> **SOURCE EXCERPT**
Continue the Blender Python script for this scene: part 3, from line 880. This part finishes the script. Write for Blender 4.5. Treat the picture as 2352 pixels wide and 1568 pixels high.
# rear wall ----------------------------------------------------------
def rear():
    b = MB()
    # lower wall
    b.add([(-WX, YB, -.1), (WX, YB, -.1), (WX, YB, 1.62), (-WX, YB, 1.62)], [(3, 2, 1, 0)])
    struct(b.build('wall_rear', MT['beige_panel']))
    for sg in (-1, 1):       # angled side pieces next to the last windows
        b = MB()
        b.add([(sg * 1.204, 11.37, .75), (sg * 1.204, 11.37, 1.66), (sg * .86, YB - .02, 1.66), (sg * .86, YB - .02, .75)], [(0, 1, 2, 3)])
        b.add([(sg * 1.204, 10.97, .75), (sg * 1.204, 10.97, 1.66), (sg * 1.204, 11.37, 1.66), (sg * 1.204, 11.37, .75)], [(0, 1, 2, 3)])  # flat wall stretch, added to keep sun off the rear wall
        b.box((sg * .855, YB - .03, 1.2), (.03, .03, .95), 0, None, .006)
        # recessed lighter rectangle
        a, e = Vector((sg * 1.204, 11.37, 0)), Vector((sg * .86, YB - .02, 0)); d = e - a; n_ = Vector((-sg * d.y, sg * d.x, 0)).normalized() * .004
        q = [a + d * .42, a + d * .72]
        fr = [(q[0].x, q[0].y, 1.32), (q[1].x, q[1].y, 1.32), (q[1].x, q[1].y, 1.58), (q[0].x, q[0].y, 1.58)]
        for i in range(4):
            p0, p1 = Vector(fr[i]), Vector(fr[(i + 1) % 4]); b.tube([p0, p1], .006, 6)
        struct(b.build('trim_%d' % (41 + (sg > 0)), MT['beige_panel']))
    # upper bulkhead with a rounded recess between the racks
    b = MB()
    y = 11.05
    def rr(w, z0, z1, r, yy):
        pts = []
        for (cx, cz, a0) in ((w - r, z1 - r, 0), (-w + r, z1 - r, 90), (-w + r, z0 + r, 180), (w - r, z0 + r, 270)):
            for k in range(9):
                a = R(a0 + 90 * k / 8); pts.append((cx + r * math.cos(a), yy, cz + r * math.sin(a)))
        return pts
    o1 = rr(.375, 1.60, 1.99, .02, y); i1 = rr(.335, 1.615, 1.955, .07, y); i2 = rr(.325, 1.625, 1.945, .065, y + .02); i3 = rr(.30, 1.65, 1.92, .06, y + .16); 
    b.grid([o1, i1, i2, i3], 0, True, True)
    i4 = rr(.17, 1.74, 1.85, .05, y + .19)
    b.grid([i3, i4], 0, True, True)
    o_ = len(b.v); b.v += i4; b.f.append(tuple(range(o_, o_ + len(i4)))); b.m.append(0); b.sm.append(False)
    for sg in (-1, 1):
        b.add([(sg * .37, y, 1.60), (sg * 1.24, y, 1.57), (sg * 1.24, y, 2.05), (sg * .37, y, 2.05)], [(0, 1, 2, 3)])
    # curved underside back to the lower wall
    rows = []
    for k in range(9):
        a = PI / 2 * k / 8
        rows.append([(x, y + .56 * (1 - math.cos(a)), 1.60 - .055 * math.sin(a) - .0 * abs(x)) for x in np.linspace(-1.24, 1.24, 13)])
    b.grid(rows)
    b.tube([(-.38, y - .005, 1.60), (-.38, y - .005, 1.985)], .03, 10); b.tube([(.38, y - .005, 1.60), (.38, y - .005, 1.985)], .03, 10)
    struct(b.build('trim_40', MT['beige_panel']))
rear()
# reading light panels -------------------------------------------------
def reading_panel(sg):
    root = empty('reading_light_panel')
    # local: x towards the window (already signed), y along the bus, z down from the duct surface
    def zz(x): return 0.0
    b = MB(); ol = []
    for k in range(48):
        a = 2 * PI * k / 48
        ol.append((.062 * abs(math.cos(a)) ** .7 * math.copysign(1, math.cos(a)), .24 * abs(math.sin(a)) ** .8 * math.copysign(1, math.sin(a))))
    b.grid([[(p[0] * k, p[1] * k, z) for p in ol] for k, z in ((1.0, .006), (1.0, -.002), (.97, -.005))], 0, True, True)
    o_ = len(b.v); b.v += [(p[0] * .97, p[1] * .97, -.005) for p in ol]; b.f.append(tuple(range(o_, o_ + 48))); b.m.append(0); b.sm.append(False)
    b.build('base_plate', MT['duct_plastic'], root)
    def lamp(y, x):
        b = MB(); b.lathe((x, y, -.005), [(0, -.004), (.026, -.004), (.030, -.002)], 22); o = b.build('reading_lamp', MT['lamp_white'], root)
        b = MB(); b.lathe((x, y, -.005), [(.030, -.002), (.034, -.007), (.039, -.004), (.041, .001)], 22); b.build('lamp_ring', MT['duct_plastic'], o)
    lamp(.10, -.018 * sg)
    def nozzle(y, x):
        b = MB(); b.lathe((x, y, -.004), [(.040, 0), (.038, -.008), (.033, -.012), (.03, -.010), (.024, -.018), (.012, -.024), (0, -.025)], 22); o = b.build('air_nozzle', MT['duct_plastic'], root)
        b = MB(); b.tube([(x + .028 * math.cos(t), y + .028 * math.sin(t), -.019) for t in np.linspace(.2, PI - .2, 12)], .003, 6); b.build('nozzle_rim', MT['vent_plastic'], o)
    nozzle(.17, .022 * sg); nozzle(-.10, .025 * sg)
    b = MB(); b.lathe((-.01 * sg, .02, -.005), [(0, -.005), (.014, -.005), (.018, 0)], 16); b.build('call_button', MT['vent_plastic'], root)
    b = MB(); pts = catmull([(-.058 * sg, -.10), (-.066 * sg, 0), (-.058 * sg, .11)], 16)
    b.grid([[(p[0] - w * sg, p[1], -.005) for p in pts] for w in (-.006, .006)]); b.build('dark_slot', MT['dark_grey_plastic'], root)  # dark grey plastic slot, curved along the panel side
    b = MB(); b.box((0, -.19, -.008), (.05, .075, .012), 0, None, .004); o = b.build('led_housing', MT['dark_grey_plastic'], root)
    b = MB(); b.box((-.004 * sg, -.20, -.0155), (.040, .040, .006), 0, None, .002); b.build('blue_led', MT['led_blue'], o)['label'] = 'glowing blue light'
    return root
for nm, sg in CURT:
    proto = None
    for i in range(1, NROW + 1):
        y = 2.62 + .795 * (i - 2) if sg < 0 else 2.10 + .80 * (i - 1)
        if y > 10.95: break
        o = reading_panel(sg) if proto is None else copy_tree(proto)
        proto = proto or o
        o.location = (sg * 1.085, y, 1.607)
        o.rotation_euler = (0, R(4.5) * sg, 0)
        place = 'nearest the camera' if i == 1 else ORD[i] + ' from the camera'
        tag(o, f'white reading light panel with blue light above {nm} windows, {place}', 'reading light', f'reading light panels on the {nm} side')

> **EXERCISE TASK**
Each line above must be reproduced exactly as it stands.

> **RESULT FOR THIS TASK**
Continue the Blender Python script for this scene: part 3, from line 880. This part finishes the script. Write for Blender 4.5. Treat the picture as 2352 pixels wide and 1568 pixels high.
# rear wall ----------------------------------------------------------
def rear():
    b = MB()
    # lower wall
    b.add([(-WX, YB, -.1), (WX, YB, -.1), (WX, YB, 1.62), (-WX, YB, 1.62)], [(3, 2, 1, 0)])
    struct(b.build('wall_rear', MT['beige_panel']))
    for sg in (-1, 1):       # angled side pieces next to the last windows
        b = MB()
        b.add([(sg * 1.204, 11.37, .75), (sg * 1.204, 11.37, 1.66), (sg * .86, YB - .02, 1.66), (sg * .86, YB - .02, .75)], [(0, 1, 2, 3)])
        b.add([(sg * 1.204, 10.97, .75), (sg * 1.204, 10.97, 1.66), (sg * 1.204, 11.37, 1.66), (sg * 1.204, 11.37, .75)], [(0, 1, 2, 3)])  # flat wall stretch, added to keep sun off the rear wall
        b.box((sg * .855, YB - .03, 1.2), (.03, .03, .95), 0, None, .006)
        # recessed lighter rectangle
        a, e = Vector((sg * 1.204, 11.37, 0)), Vector((sg * .86, YB - .02, 0)); d = e - a; n_ = Vector((-sg * d.y, sg * d.x, 0)).normalized() * .004
        q = [a + d * .42, a + d * .72]
        fr = [(q[0].x, q[0].y, 1.32), (q[1].x, q[1].y, 1.32), (q[1].x, q[1].y, 1.58), (q[0].x, q[0].y, 1.58)]
        for i in range(4):
            p0, p1 = Vector(fr[i]), Vector(fr[(i + 1) % 4]); b.tube([p0, p1], .006, 6)
        struct(b.build('trim_%d' % (41 + (sg > 0)), MT['beige_panel']))
    # upper bulkhead with a rounded recess between the racks
    b = MB()
    y = 11.05
    def rr(w, z0, z1, r, yy):
        pts = []
        for (cx, cz, a0) in ((w - r, z1 - r, 0), (-w + r, z1 - r, 90), (-w + r, z0 + r, 180), (w - r, z0 + r, 270)):
            for k in range(9):
                a = R(a0 + 90 * k / 8); pts.append((cx + r * math.cos(a), yy, cz + r * math.sin(a)))
        return pts
    o1 = rr(.375, 1.60, 1.99, .02, y); i1 = rr(.335, 1.615, 1.955, .07, y); i2 = rr(.325, 1.625, 1.945, .065, y + .02); i3 = rr(.30, 1.65, 1.92, .06, y + .16); 
    b.grid([o1, i1, i2, i3], 0, True, True)
    i4 = rr(.17, 1.74, 1.85, .05, y + .19)
    b.grid([i3, i4], 0, True, True)
    o_ = len(b.v); b.v += i4; b.f.append(tuple(range(o_, o_ + len(i4)))); b.m.append(0); b.sm.append(False)
    for sg in (-1, 1):
        b.add([(sg * .37, y, 1.60), (sg * 1.24, y, 1.57), (sg * 1.24, y, 2.05), (sg * .37, y, 2.05)], [(0, 1, 2, 3)])
    # curved underside back to the lower wall
    rows = []
    for k in range(9):
        a = PI / 2 * k / 8
        rows.append([(x, y + .56 * (1 - math.cos(a)), 1.60 - .055 * math.sin(a) - .0 * abs(x)) for x in np.linspace(-1.24, 1.24, 13)])
    b.grid(rows)
    b.tube([(-.38, y - .005, 1.60), (-.38, y - .005, 1.985)], .03, 10); b.tube([(.38, y - .005, 1.60), (.38, y - .005, 1.985)], .03, 10)
    struct(b.build('trim_40', MT['beige_panel']))
rear()
# reading light panels -------------------------------------------------
def reading_panel(sg):
    root = empty('reading_light_panel')
    # local: x towards the window (already signed), y along the bus, z down from the duct surface
    def zz(x): return 0.0
    b = MB(); ol = []
    for k in range(48):
        a = 2 * PI * k / 48
        ol.append((.062 * abs(math.cos(a)) ** .7 * math.copysign(1, math.cos(a)), .24 * abs(math.sin(a)) ** .8 * math.copysign(1, math.sin(a))))
    b.grid([[(p[0] * k, p[1] * k, z) for p in ol] for k, z in ((1.0, .006), (1.0, -.002), (.97, -.005))], 0, True, True)
    o_ = len(b.v); b.v += [(p[0] * .97, p[1] * .97, -.005) for p in ol]; b.f.append(tuple(range(o_, o_ + 48))); b.m.append(0); b.sm.append(False)
    b.build('base_plate', MT['duct_plastic'], root)
    def lamp(y, x):
        b = MB(); b.lathe((x, y, -.005), [(0, -.004), (.026, -.004), (.030, -.002)], 22); o = b.build('reading_lamp', MT['lamp_white'], root)
        b = MB(); b.lathe((x, y, -.005), [(.030, -.002), (.034, -.007), (.039, -.004), (.041, .001)], 22); b.build('lamp_ring', MT['duct_plastic'], o)
    lamp(.10, -.018 * sg)
    def nozzle(y, x):
        b = MB(); b.lathe((x, y, -.004), [(.040, 0), (.038, -.008), (.033, -.012), (.03, -.010), (.024, -.018), (.012, -.024), (0, -.025)], 22); o = b.build('air_nozzle', MT['duct_plastic'], root)
        b = MB(); b.tube([(x + .028 * math.cos(t), y + .028 * math.sin(t), -.019) for t in np.linspace(.2, PI - .2, 12)], .003, 6); b.build('nozzle_rim', MT['vent_plastic'], o)
    nozzle(.17, .022 * sg); nozzle(-.10, .025 * sg)
    b = MB(); b.lathe((-.01 * sg, .02, -.005), [(0, -.005), (.014, -.005), (.018, 0)], 16); b.build('call_button', MT['vent_plastic'], root)
    b = MB(); pts = catmull([(-.058 * sg, -.10), (-.066 * sg, 0), (-.058 * sg, .11)], 16)
    b.grid([[(p[0] - w * sg, p[1], -.005) for p in pts] for w in (-.006, .006)]); b.build('dark_slot', MT['dark_grey_plastic'], root)  # dark grey plastic slot, curved along the panel side
    b = MB(); b.box((0, -.19, -.008), (.05, .075, .012), 0, None, .004); o = b.build('led_housing', MT['dark_grey_plastic'], root)
    b = MB(); b.box((-.004 * sg, -.20, -.0155), (.040, .040, .006), 0, None, .002); b.build('blue_led', MT['led_blue'], o)['label'] = 'glowing blue light'
    return root
for nm, sg in CURT:
    proto = None
    for i in range(1, NROW + 1):
        y = 2.62 + .795 * (i - 2) if sg < 0 else 2.10 + .80 * (i - 1)
        if y > 10.95: break
        o = reading_panel(sg) if proto is None else copy_tree(proto)
        proto = proto or o
        o.location = (sg * 1.085, y, 1.607)
        o.rotation_euler = (0, R(4.5) * sg, 0)
        place = 'nearest the camera' if i == 1 else ORD[i] + ' from the camera'
        tag(o, f'white reading light panel with blue light above {nm} windows, {place}', 'reading light', f'reading light panels on the {nm} side')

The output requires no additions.